On cue, Senate Minority Whip Richard "Dick" Durbin, D.-Ill., -- who once likened American servicemen to those who served Adolf Hitler, Joe Stalin and Cambodia's Pol Pot -- added, "We have lost over 2,000 of our best and bravest. Over 15,000 have been seriously wounded. We are spending more than $6 billion a month with no end in sight. And this Republican-led Senate Intelligence Committee refuses to even ask the hard questions about the misinformation and disinformation given to the American people and the efforts made by the members of this administration to cover it up."
Senator Jay Rockefeller of West Virginia, the ranking Democrat on the Intelligence Committee, fired his own shot, also accusing the White House of manipulating the committee's GOP leadership into steering away from the subject of pre-Iraq war intelligence. "Any time the Intelligence Committee pursued a line of inquiry that brought us close to the role of the White House in all of this, in the use of intelligence prior to the war, our efforts have been thwarted time and time again," he said.
The "closed session" was hardly over before Sen. John "Reporting for Duty" Kerry was out to his dozens of supporters on his website, alleging "the country was misled into this war by a president and an administration who [sic] appear today to have put politics and narrow ideology ahead of sound honest national security policy."
With weekly polls showing a precipitous drop in public support for the war, all of this rhetoric is red meat to the far-left leadership of the Democrat party. George Soros, Howard Dean and Michael Moore have to be euphoric -- they have the hated George Bush on the ropes -- and hope to score a knock-out. They will, of course, have the help of the mainstream media who are unlikely to remind the American people that this is all being carried out in a U.S. Senate that had access to the same ambiguous intelligence that was used by the White House before hostilities began on March 19, 2003.
Nor is it probable that Messrs. Reid, Rockefeller, Kerry, et al, will want to be reminded that they -- along with 26 other Democrats, all voted for the Oct. 11, 2002 resolution committing U.S. troops to a war that they now clearly do not want us to win.
What the Democrat leadership is asking for is an "Instant Replay" of all that was discussed and debated before hostilities commenced.

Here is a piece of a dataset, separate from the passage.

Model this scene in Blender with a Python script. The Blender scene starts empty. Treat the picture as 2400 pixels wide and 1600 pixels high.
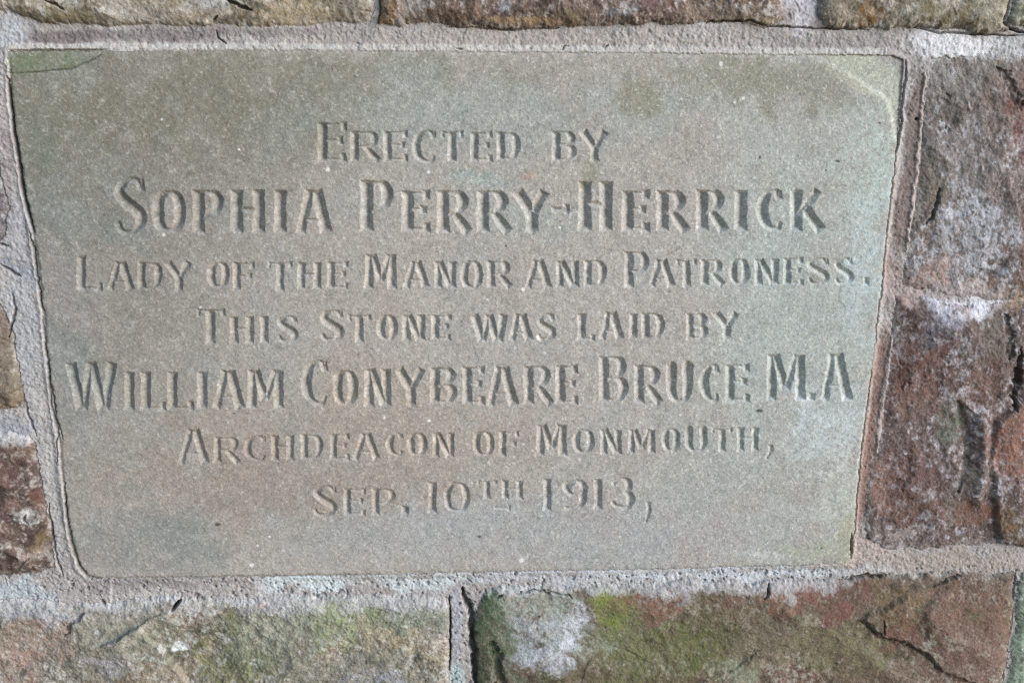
import bpy, math
import numpy as np
from mathutils import Matrix, Vector

S = bpy.context.scene
F32 = np.float32

# ------------------------------------------------------------------ camera pose
# The stone is a true rectangle on a vertical wall; its four corners as seen fix how the camera is held.
IW, IH, CX, CY = 2400.0, 1600.0, 1200.0, 800.0
TL, TR, BR, BL = (18., 118.), (2120., 131.), (1997., 1312.), (187., 1355.)
FOC = 2100.0                 # focal length in photo pixels
DIST = 0.885                 # metres from lens to wall, square on

def _vp(a, b, c, d):
    l1 = np.cross([*a, 1.], [*b, 1.]); l2 = np.cross([*c, 1.], [*d, 1.])
    v = np.cross(l1, l2); return v[:2] / v[2]
_vv = _vp(TL, BL, TR, BR); _vh = _vp(TL, TR, BL, BR)
_D = np.array([_vv[0] - CX, _vv[1] - CY, FOC]); _D /= np.linalg.norm(_D)
if _D[1] < 0: _D = -_D
_R = np.array([_vh[0] - CX, _vh[1] - CY, FOC]); _R /= np.linalg.norm(_R)
if _R[0] < 0: _R = -_R
_R = _R - _D * _R.dot(_D); _R /= np.linalg.norm(_R)
_N = np.cross(_R, _D)
M3 = np.stack([_R, _D, _N])  # rows: wall right, wall down, into the wall (in camera axes)

def px2w(px, py):            # photo point -> wall (x right, y down) in mm
    d = np.stack([(np.asarray(px, float) - CX) / FOC, (np.asarray(py, float) - CY) / FOC, np.ones_like(np.asarray(px, float))])
    w = np.tensordot(M3, d, 1)
    return DIST * 1000 * w[0] / w[2], DIST * 1000 * w[1] / w[2]

cam = bpy.data.cameras.new('camera'); camo = bpy.data.objects.new('camera', cam)
S.collection.objects.link(camo); S.camera = camo
cam.sensor_width = 36.0; cam.lens = FOC / IW * 36.0
cam.clip_start = 0.01; cam.clip_end = 100.0
def _wv(v): return Vector((v[0], v[2], -v[1]))     # wall basis -> world (x, y into wall, z up)
_cx = _wv(M3[:, 0]); _cu = -_wv(M3[:, 1]); _cb = -_wv(M3[:, 2])
camo.matrix_world = Matrix(((_cx.x, _cu.x, _cb.x, 0), (_cx.y, _cu.y, _cb.y, -DIST), (_cx.z, _cu.z, _cb.z, 0), (0, 0, 0, 1)))

# ------------------------------------------------------------------ light: bright cloud low on the right
ALPHA, BETA = math.radians(62), math.radians(19)
LDIR = Vector((math.sin(ALPHA) * math.cos(BETA), -math.cos(ALPHA), math.sin(ALPHA) * math.sin(BETA)))
W = bpy.data.worlds.new('World'); S.world = W; W.use_nodes = True
nt = W.node_tree; bg = nt.nodes['Background']
sky = nt.nodes.new('ShaderNodeTexSky'); sky.sky_type = 'NISHITA'; sky.sun_disc = False
sky.sun_elevation = math.asin(LDIR.z); sky.sun_rotation = math.atan2(LDIR.x, LDIR.y)
sky.air_density = 1.0; sky.dust_density = 1.0; sky.ozone_density = 1.0
nt.links.new(sky.outputs[0], bg.inputs[0]); bg.inputs[1].default_value = 0.07
sun = bpy.data.lights.new('sun', 'SUN'); suno = bpy.data.objects.new('sun', sun)
S.collection.objects.link(suno); sun.energy = 1.3; sun.angle = math.radians(46); sun.color = (0.89, 0.955, 1.05)
suno.rotation_euler = LDIR.to_track_quat('Z', 'Y').to_euler(); suno.location = LDIR * 3
S.view_settings.view_transform = 'Standard'; S.view_settings.look = 'None'
S.view_settings.exposure = 1.55; S.view_settings.gamma = 1.0; S.view_settings.use_curve_mapping = False
S.render.engine = 'CYCLES'; S.cycles.use_denoising = False

# ------------------------------------------------------------------ noise
class Tab:
    cache = {}
def _tab(seed):
    if seed not in Tab.cache:
        Tab.cache[seed] = np.random.default_rng(seed).uniform(-1, 1, 65536).astype(F32)
    return Tab.cache[seed]
def vnoise(x, y, seed):
    t = _tab(seed % 97)
    xi = np.floor(x); yi = np.floor(y)
    fx = (x - xi).astype(F32); fy = (y - yi).astype(F32)
    xi = xi.astype(np.int32); yi = yi.astype(np.int32)
    fx = fx * fx * fx * (fx * (fx * 6 - 15) + 10); fy = fy * fy * fy * (fy * (fy * 6 - 15) + 10)
    x0 = xi & 255; x1 = (xi + 1) & 255; y0 = (yi & 255) << 8; y1 = ((yi + 1) & 255) << 8
    a = t[y0 + x0]; b = t[y0 + x1]; c = t[y1 + x0]; d = t[y1 + x1]
    a = a + (b - a) * fx; c = c + (d - c) * fx
    return a + (c - a) * fy
def fbm(x, y, scale, octv, seed, gain=0.5, ridged=False):
    s = np.zeros(x.shape, F32); amp = 1.0; tot = 0; f = 1.0 / scale
    for k in range(octv):
        a = 0.7 + 1.13 * k + seed
        ca, sa = math.cos(a) * f, math.sin(a) * f
        n = vnoise(x * ca - y * sa + 37.1 * k + seed * 3.3, x * sa + y * ca + 11.7 * k + seed * 7.9, seed + k * 5)
        if ridged: n = 1 - 2 * np.abs(n)
        s += amp * n; tot += amp; amp *= gain; f *= 2.03
    return s / tot
def sstep(a, b, x):
    t = np.clip((x - a) / (b - a), 0, 1); return t * t * (3 - 2 * t)
def facets(x, y, cell, seed, tilt=0.5, curve=0.9, jit=0.85):
    """chipped, flaked surface: the lowest of many tilted shallow dishes round scattered points (mm)"""
    rng = np.random.default_rng(seed); n = 64
    ox = rng.uniform(-jit / 2, jit / 2, (n, n)); oy = rng.uniform(-jit / 2, jit / 2, (n, n))
    h0 = rng.uniform(-0.35, 0.35, (n, n)); gx = rng.normal(0, tilt, (n, n)); gy = rng.normal(0, tilt, (n, n))
    u = x / cell; v = y / cell
    ui = np.floor(u).astype(np.int32); vi = np.floor(v).astype(np.int32)
    best = np.full(x.shape, 9.0, F32)
    for dj in (-1, 0, 1):
        for di in (-1, 0, 1):
            a = (ui + di); b = (vi + dj); am = a & 63; bm = b & 63
            dx = u - (a + 0.5 + ox[bm, am]); dy = v - (b + 0.5 + oy[bm, am])
            h = h0[bm, am] + gx[bm, am] * dx + gy[bm, am] * dy + curve * (dx * dx + dy * dy)
            best = np.minimum(best, h.astype(F32))
    return best * cell

# ------------------------------------------------------------------ the grid on the wall (mm)
STEP = 0.64
_cx0, _cy0 = px2w(np.array([-20., 2420., -20., 2420.]), np.array([-20., -20., 1620., 1620.]))
xa, xb, ya, yb = _cx0.min() - 4, _cx0.max() + 4, _cy0.min() - 4, _cy0.max() + 4
def axis(a, b, ext=190.0):
    core = np.arange(a, b, STEP); up = []; s = STEP; p = core[-1]
    while p < b + ext: s = min(s * 1.18, 6.0); p += s; up.append(p)
    dn = []; s = STEP; p = core[0]
    while p > a - ext: s = min(s * 1.18, 6.0); p -= s; dn.append(p)
    return np.concatenate([dn[::-1], core, up])
AX, AY = axis(xa, xb), axis(ya, yb)
X, Y = np.meshgrid(AX, AY); X = X.astype(F32); Y = Y.astype(F32)
NY, NX = X.shape
_c = np.tensordot(M3.T, np.stack([X, Y, np.full_like(X, DIST * 1000)]), 1)
PX = (CX + FOC * _c[0] / _c[2]).astype(F32); PY = (CY + FOC * _c[1] / _c[2]).astype(F32); del _c
_x0, _y0 = px2w(np.array([1100., 1200.]), np.array([800., 800.])); MM = abs(_x0[1] - _x0[0]) / 100.0   # mm per photo pixel

Hh = np.zeros_like(X)                       # relief towards the viewer, mm
COL = np.zeros((NY, NX, 3), F32)
def C(r, g, b):
    c = np.array([r, g, b], float) / 255.0
    return np.where(c <= 0.04045, c / 12.92, ((c + 0.055) / 1.055) ** 2.4).astype(F32)
def window(x0, y0, x1, y1, pad=0):
    """slices of the grid that cover a box of photo points"""
    wx, wy = px2w(np.array([x0 - pad, x1 + pad, x0 - pad, x1 + pad]), np.array([y0 - pad, y0 - pad, y1 + pad, y1 + pad]))
    i0, i1 = np.searchsorted(AX, wx.min()), np.searchsorted(AX, wx.max()) + 1
    j0, j1 = np.searchsorted(AY, wy.min()), np.searchsorted(AY, wy.max()) + 1
    return slice(max(j0 - 1, 0), min(j1 + 1, NY)), slice(max(i0 - 1, 0), min(i1 + 1, NX))

# irregular edges for every stain and joint
WX = fbm(X, Y, 26, 4, 3) ; WY = fbm(X, Y, 26, 4, 19)
FX = fbm(X, Y, 5, 3, 41); FY = fbm(X, Y, 5, 3, 57)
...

But this isn't the NFL -- it's war. Unfortunately, the Republican leadership in the Senate doesn't seem to know it either.

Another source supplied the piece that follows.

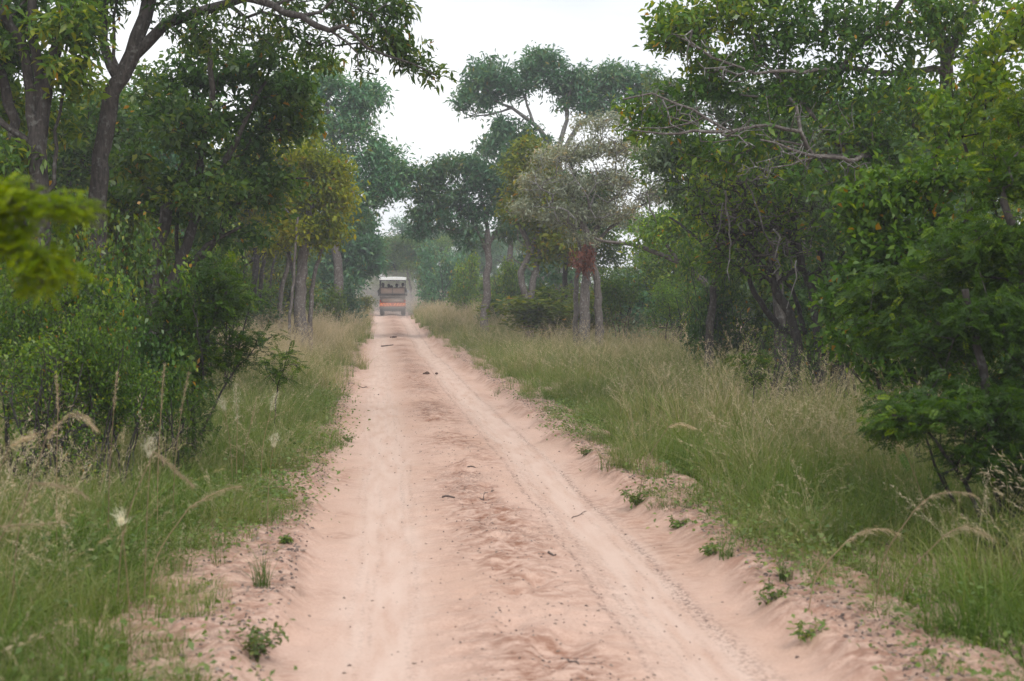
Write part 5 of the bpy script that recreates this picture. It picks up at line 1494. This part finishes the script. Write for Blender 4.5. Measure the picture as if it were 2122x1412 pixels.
for k, a in enumerate([
    ([(1895, 1058), (1925, 1032), (1965, 1021), (2012, 1024), (2030, 1034)], 7.6, 'arching tan seed plume highest at lower right, beneath the dark bare stems'),
    ([(1752, 1125), (1785, 1104), (1825, 1097), (1868, 1108)], 7.6, 'arching tan seed plume nearest the sand at lower right'),
    ([(1955, 1112), (1985, 1095), (2015, 1096), (2060, 1118)], 7.4, 'arching tan seed plume lowest at right, near the picture edge'),
    ([(1385, 885), (1410, 878), (1440, 888)], 12, 'small tan arching plume amid the grass right of the track'),
    ([(1875, 935), (1855, 915), (1830, 905)], 9.6, 'thin tan plume bending left below the feathery shrub'),
    ([(392, 1052), (430, 1030), (465, 1014), (502, 1008)], 7.7, 'pale fluffy seed plume leaning right over the sand bank'),
    ([(318, 935), (345, 958), (375, 985), (402, 1008)], 7.8, 'fluffy tan plume drooping right just above the pale leaning one'),
    ([(95, 910), (120, 880), (150, 858), (180, 868), (200, 892)], 7.4, 'brown arching seed plume at far left below the yellow-leaved shrub'),
    ([(0, 1092), (50, 1088), (95, 1086), (138, 1082)], 6.6, 'brown seed plume lying level, lowest at the far left'),
    ([(70, 1000), (110, 1004), (150, 1012), (185, 1032)], 7.0, 'brown plume bending right, between the level plume and the arching one'),
    ([(20, 925), (50, 910), (75, 900)], 7.2, 'thin brown plume at the left edge, beside the brown arching plume'),
    ([(236, 850), (239, 810), (244, 768)], 9.5, 'upright tan seed head standing left of its neighbour before the dark shrubs'),
    ([(334, 850), (337, 800), (342, 752)], 10, 'tallest upright tan seed head before the dark shrubs'),
    ([(120, 850), (119, 810), (117, 775)], 9, 'slim upright pale seed head by the low twiggy shrub'),
    ([(375, 860), (383, 810), (392, 770)], 10.5, 'slanting tan seed head beside the tallest upright one'),
    ([(520, 880), (527, 850), (533, 820)], 12.5, 'short upright tan head right of the white plumes'),
    ]):
    plume(a[0], a[1], a[2], seed=500 + k, nh=(150 + 40 * (k % 4)) if k < 11 else 150, spread=.006 + .003 * (k % 3) if k < 11 else .007, fl=.06 if k < 11 else .04)
for k, a in enumerate([
    ([(492, 868), (490, 832), (488, 795)], 12.5, 'tallest white fluffy seed head by the dark feathery shrub'),
    ([(466, 850), (462, 838), (457, 826)], 12.5, 'small white fluffy seed head left of the tallest white one'),
    ([(562, 850), (568, 832), (574, 815)], 13, 'white fluffy seed head rightmost, nearest the track edge'),
    ([(566, 925), (570, 912), (568, 900)], 10.5, 'small white tuft low in green grass beside the sand edge'),
    ([(312, 945), (308, 925), (318, 905)], 7.9, 'pale grey fluffy head above the drooping tan plume'),
    ([(252, 1085), (250, 1075), (248, 1066)], 6.8, 'tiny pale seed head low in the lush grass at left')]):
    plume(a[0], a[1], a[2], 'plume_white', 300, .04, 600 + k, .02)

# ------------------------------------------------------------------ small plants on the sand banks
def weed_plant(px, py, kind, size, label, seed):
    rng = np.random.default_rng(seed)
    d = CAM_M @ Vector(((px - 1061) / F, -(py - 706) / F, -1))
    Y = 10.0
    for it in range(12):
        x = d.x * Y / d.y
        z = float(surf_z(x, Y)[0])
        Y = (z - CAM_H) * d.y / d.z
    x = d.x * Y / d.y; z = float(surf_z(x, Y)[0])
    if kind == 'tuft':
        m = tuft('blades', 46, size, size * .22, .7, .006, .15, .6, rng, heads=3, mat='weed')
        o = thing('grass_tuft', label, 'grass tuft', (x, Y, z), 'lone plants on the sandy banks')
        obj('blades', m, o)
        return
    st, par, rad, tips = [np.zeros(3)], [-1], [.003], []
    for k in range(7 if kind == 'weed' else 12):
        a = rng.uniform(0, 6.28); q = size * rng.uniform(.5, 1)
        up = .55 if kind == 'weed' else .8
        prev = 0
        for s in range(1, 5):
            u = s / 4
            st.append(np.array([math.cos(a) * q * u * .7, math.sin(a) * q * u * .7, q * up * u ** .8]) + rng.normal(0, .006, 3)); par.append(prev); rad.append(.003 * (1 - .6 * u))
            prev = len(st) - 1
            tips.append(st[-1])
    A = np.array(st)
    V, Fq = tubes(A, np.array(par), np.array(rad), rng)
    t = thing('weed', label, 'weed', (x, Y, z), 'lone plants on the sandy banks')
    obj('stems', mesh_from('stems', V, Fq.ravel(), np.full(len(Fq), 4), M['stick'], True), t)
    n = 90 if kind == 'weed' else 170
    p = np.array(tips)[rng.integers(0, len(tips), n)] + rng.normal(0, size * .08, (n, 3))
    p[:, 2] = np.maximum(p[:, 2], .01)
    dr = rng.normal(0, 1, (n, 3)); dr[:, 2] *= .4
    nm = rng.normal(0, .5, (n, 3)); nm[:, 2] += 1
    obj('leaves', quad_mesh('leaves', leaf_arrays(p, dr, nm, rng.uniform(.03, .055, n), rng.uniform(.014, .026, n), .15), M['weed'], np.clip(rng.normal(.55, .2, n), 0, 1), np.zeros(3)), t)
for k, a in enumerate([
    (545, 1215, 'tuft', .24, 'lone wispy grass tuft on the left sand bank'), (532, 1370, 'bush', .22, 'rounded leafy weed at the bottom left edge of the sand'),
    (590, 1120, 'weed', .07, 'tiny leafy sprig on the left bank above the wispy tuft'), (722, 912, 'weed', .20, 'creeping leafy sprig reaching onto the sand from the left grass'),
    (1505, 1175, 'tuft', .22, 'low green grass tuft on the right bank'), (1628, 1205, 'tuft', .18, 'narrow bottle-brush grass tuft right of the low green tuft'),
    (1588, 1255, 'weed', .20, 'leafy weed sprawling on bare sand below the bottle-brush tuft'), (1672, 1345, 'weed', .17, 'sparse leafy weed lowest on the right bare sand'),
    (1318, 1035, 'bush', .18, 'leafy weed perched on the crumbling right bank edge'), (1215, 940, 'weed', .2, 'leafy weed at the sand edge furthest up the right bank'),
    (1298, 970, 'tuft', .28, 'bright green grass tuft behind the furthest leafy weed'), (1405, 1085, 'weed', .13, 'small dark weed midway along the right bank'), (1470, 1150, 'weed', .12, 'small weed on the sand just left of the low green tuft')]):
    weed_plant(*a, 700 + k)

# ------------------------------------------------------------------ sticks and dung lying on the sand
def on_sand(px, py):
    d = CAM_M @ Vector(((px - 1061) / F, -(py - 706) / F, -1))
    Y = 20.0
    for it in range(14):
        x = d.x * Y / d.y
        Y = (float(surf_z(x, Y)[0]) - CAM_H) * d.y / d.z
    return d.x * Y / d.y, Y, float(surf_z(d.x * Y / d.y, Y)[0])
def stick(px0, py0, px1, py1, r, label, seed, fork=True):
    rng = np.random.default_rng(seed)
    a, b = np.array(on_sand(px0, py0)), np.array(on_sand(px1, py1))
    L = np.linalg.norm(b - a)
    pts = a + (b - a) * np.linspace(0, 1, 7)[:, None]
    pts[1:-1] += rng.normal(0, L * .03, (5, 3)); pts[:, 2] = np.maximum(surf_z(pts[:, 0], pts[:, 1]) + r * .6, pts[:, 2] * 0 - 9)
    par = list(range(-1, 6)); rad = list(np.linspace(r, r * .6, 7))
    if fork:
        q = pts[4] + rng.normal(0, L * .15, 3); q[2] = pts[4][2] + r
        pts = np.vstack([pts, q]); par.append(4); rad.append(r * .4)
    V, Fq = tubes(pts, np.array(par), np.array(rad), rng)
    o = obj('stick', mesh_from('stick', V - a, Fq.ravel(), np.full(len(Fq), 4), M['stick'], True), None, tuple(a))
    tag(o, label, 'stick', 'sticks lying on the track')
stick(790, 719, 815, 716, .035, 'straight grey stick lying across the left rut far up the track', 1, False)
stick(917, 1032, 942, 1033, .012, 'short dark stick on the middle ridge, nearest the centre of the track', 2, False)
stick(992, 1027, 1024, 1020, .006, 'thin curved twig right of the short dark stick', 3)
stick(1164, 1366, 1200, 1378, .006, 'forked dark twig at the bottom of the track', 4)
stick(970, 969, 987, 966, .010, 'small dark twig just above the short dark stick', 5)
stick(1136, 1146, 1152, 1154, .010, 'stubby chip of wood beside the right wheel line', 6, False)
stick(590, 1112, 607, 1122, .012, 'dark stub of wood on the left sand bank', 7, False)
stick(722, 800, 760, 802, .010, 'thin bent twig poking onto the track from the left bank', 8)
stick(1185, 1075, 1215, 1060, .005, 'thin bent twig by the right bank crumbs', 9)
def dung(px, py, w, n, label, seed):
    rng = np.random.default_rng(seed)
    x, Y, z = on_sand(px, py)
    t = thing('dung_pile', label, 'dung', (x, Y, z))
    for k in range(n):
        bm = bmesh.new()
        bmesh.ops.create_icosphere(bm, subdivisions=2, radius=1)
        s = w * rng.uniform(.12, .24)
        off = Vector((rng.normal(0, w * .34), rng.normal(0, w * .3), s * .5))
        for v in bm.verts:
            v.co = Vector((v.co.x * s, v.co.y * s * .9, v.co.z * s * .7)) * (1 + rng.normal(0, .07)) + off
        m = bpy.data.meshes.new('lump'); bm.to_mesh(m); bm.free(); m.materials.append(M['dung'])
        obj('lump', m, t)
dung(816, 699, .30, 7, 'dark dung heap on the middle ridge far up the track', 1)
dung(889, 776, .26, 9, 'scattered dark dung lumps beside the right rut', 2)
dung(781, 819, .06, 2, 'small lone dark lump in the left rut', 3)

# ------------------------------------------------------------------ air: thin haze over everything and dust hanging behind the vehicle
def volume_mat(name, col, dens, aniso=0.0):
    m = bpy.data.materials.new(name); m.use_nodes = True
    n, l = m.node_tree.nodes, m.node_tree.links
    n.clear()
    o = n.new('ShaderNodeOutputMaterial'); v = n.new('ShaderNodeVolumePrincipled')
    v.inputs['Color'].default_value = (*col, 1); v.inputs['Density'].default_value = dens; v.inputs['Anisotropy'].default_value = aniso
    l.new(v.outputs['Volume'], o.inputs['Volume'])
    return m
HAZE = 0.0015
bm = bmesh.new(); bmesh.ops.create_cube(bm, size=1)
m = bpy.data.meshes.new('haze'); bm.to_mesh(m); bm.free()
m.materials.append(volume_mat('haze', (0.90, 0.93, 1.0), HAZE))
hz_ = obj('haze', m, None, (0, 290, 6.75)); hz_.scale = (900, 840, 16.5)
tag(hz_, 'thin pale haze filling the air over the woodland', 'haze', kind='stuff')
def puff(x, Y, z, s, dens, label, seed):
    rng = np.random.default_rng(seed)
    bm = bmesh.new(); bmesh.ops.create_icosphere(bm, subdivisions=4, radius=1)
    for v in bm.verts:
        c = v.co
        k = 1 + .22 * float(fbm(c.x * 1.6 + seed, c.y * 1.6 + c.z * 1.3, seed, 3))
        v.co = Vector((c.x * k * s[0], c.y * k * s[1], c.z * k * s[2]))
    m = bpy.data.meshes.new('dust'); bm.to_mesh(m); bm.free()
    m.polygons.foreach_set('use_smooth', np.ones(len(m.polygons), bool))
    m.materials.append(volume_mat('dust', (0.97, 0.86, 0.78), dens))
    tag(obj('dust', m, None, (x, Y, z)), label, 'dust', kind='stuff')
bz = float(base_z(104))
puff(vx - .3, 110, bz + 1.2, (3.4, 13, 2.3), .015, 'pale pinkish dust hanging over the track around the vehicle', 1)
puff(vx - 1.0, 124, bz + 1.0, (4.5, 12, 2.2), .03, 'thicker dust hanging beyond the vehicle', 2)
puff(vx, 97.5, bz + .25, (2.3, 5.0, .6), .045, 'low dust swirling at the wheels of the vehicle', 3)
puff(vx + 2.2, 101, bz + .6, (3.0, 11, 1.3), .04, 'dust drifting over the grass right of the vehicle', 4)

from collections import defaultdict
same = defaultdict(list)
for o in SC.objects:
    if o.parent is None and 'label' in o and 'hazy shrub closing' not in o['label']:
        same[o['label']].append(o)
for lab, os_ in same.items():
    if len(os_) == 2:
        a, b = sorted(os_, key=lambda q: q.location.y)
        a['label'] = lab + ', nearer one'; b['label'] = lab + ', farther one'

As this circus in the Senate was unfolding, the best a befuddled Senate Majority Leader Bill Frist could manage was a weak restatement of the obvious: the Senate "has been hijacked by the Democratic Leadership." What he should have done was introduce a "privileged motion" of his own -- demanding an immediate vote on who wants to stop the war right now. But then, that would have taken real leadership.